Some, such as Professor William Mitchell, have suggested a college curriculum in which all members of the profession would have their initial preparation in a common study of Comprehensive Musicianship together with a more liberal education so that their concentration in an area of specialization would be delayed until post baccalaureate studies. Such a plan has merit in that it might provide a better basis for communication within the profession through the establishment of mutual respect before the development of professional cliques so incompatible with real "comprehensiveness." Let us therefore reconsider the challenge of Professor Trotter and stop ". . . perpetuating the circle of factional thinking" in our college curriculums and our professional activities.

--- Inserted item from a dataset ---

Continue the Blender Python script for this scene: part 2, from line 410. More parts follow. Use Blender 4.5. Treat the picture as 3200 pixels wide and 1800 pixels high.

The Contemporary Music Project is engaged in a search to answer this challenge and by so doing to develop the comprehensive musician equipped to meet the challenges of 20th century education and art. I submit that the College Music Society in its commitment to ". . . gather, consider and. disseminate ideas on the philosophy and practice of music as part of liberal education in colleges and universities," is concerned with a very similar quest.

It is this parallel engagement that I would bring to your attention for it can give strength to our action and substance to our reforms. It is my earnest hope that the next five years of the project might strengthen and solidify these bonds of common concern between the Contemporary Music Project and the College Music Society. To this end we invite your comments and ideas along with your support and participation.